#### TASK REQUIREMENTS:
Print exactly those lines that run from the beginning of the data to the line bearing "return single(name, label, cat, material, lambda", inclusive.

#### SUPPLIED DATA:
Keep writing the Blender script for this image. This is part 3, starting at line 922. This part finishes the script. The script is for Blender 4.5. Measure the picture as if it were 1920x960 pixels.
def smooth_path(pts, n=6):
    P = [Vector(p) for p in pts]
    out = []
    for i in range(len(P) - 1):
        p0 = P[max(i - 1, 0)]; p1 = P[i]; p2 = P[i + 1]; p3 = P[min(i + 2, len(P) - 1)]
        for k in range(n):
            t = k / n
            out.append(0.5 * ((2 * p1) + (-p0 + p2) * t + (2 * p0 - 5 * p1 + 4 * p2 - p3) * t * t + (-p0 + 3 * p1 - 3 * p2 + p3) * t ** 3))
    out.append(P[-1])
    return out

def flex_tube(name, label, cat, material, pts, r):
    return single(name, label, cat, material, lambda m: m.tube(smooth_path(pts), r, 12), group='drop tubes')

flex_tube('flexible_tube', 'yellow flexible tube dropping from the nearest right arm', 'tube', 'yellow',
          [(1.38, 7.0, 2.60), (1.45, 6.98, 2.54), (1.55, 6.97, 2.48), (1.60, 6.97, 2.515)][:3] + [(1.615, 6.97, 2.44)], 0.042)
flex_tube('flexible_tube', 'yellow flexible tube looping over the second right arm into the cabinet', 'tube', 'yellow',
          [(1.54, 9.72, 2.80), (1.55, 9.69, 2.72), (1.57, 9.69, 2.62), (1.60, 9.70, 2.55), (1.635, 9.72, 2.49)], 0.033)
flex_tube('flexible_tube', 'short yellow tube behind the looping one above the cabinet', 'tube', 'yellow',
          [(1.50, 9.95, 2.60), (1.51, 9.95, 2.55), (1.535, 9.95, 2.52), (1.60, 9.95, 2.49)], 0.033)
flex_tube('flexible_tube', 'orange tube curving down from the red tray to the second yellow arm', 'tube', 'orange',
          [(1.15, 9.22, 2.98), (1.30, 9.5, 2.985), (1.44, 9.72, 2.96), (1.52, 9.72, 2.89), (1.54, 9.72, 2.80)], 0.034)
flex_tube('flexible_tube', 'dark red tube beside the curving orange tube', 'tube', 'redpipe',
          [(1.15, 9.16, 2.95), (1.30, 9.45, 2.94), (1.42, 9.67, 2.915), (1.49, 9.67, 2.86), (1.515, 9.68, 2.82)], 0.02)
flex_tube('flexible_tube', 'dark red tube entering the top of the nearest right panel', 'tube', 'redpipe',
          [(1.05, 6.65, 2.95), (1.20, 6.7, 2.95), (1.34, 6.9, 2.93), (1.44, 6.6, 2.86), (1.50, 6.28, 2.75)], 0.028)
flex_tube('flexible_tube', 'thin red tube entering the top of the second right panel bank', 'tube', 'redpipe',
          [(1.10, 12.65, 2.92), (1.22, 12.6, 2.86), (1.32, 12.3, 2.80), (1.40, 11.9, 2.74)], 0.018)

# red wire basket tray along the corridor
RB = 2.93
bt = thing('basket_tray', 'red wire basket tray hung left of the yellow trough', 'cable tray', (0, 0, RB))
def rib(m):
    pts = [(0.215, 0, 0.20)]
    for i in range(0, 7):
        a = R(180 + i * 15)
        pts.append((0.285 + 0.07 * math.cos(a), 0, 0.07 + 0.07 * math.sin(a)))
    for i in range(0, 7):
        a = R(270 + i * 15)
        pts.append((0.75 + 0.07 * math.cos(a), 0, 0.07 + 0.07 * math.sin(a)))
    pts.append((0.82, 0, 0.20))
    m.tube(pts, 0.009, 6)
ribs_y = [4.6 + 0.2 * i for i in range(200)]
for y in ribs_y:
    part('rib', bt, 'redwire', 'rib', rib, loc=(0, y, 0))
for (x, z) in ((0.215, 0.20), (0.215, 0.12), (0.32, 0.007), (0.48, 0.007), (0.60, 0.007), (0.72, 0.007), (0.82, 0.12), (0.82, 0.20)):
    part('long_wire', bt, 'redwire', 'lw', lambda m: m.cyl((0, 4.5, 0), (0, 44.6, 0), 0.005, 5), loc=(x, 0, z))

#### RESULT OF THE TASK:
Keep writing the Blender script for this image. This is part 3, starting at line 922. This part finishes the script. The script is for Blender 4.5. Measure the picture as if it were 1920x960 pixels.
def smooth_path(pts, n=6):
    P = [Vector(p) for p in pts]
    out = []
    for i in range(len(P) - 1):
        p0 = P[max(i - 1, 0)]; p1 = P[i]; p2 = P[i + 1]; p3 = P[min(i + 2, len(P) - 1)]
        for k in range(n):
            t = k / n
            out.append(0.5 * ((2 * p1) + (-p0 + p2) * t + (2 * p0 - 5 * p1 + 4 * p2 - p3) * t * t + (-p0 + 3 * p1 - 3 * p2 + p3) * t ** 3))
    out.append(P[-1])
    return out

def flex_tube(name, label, cat, material, pts, r):
    return single(name, label, cat, material, lambda m: m.tube(smooth_path(pts), r, 12), group='drop tubes')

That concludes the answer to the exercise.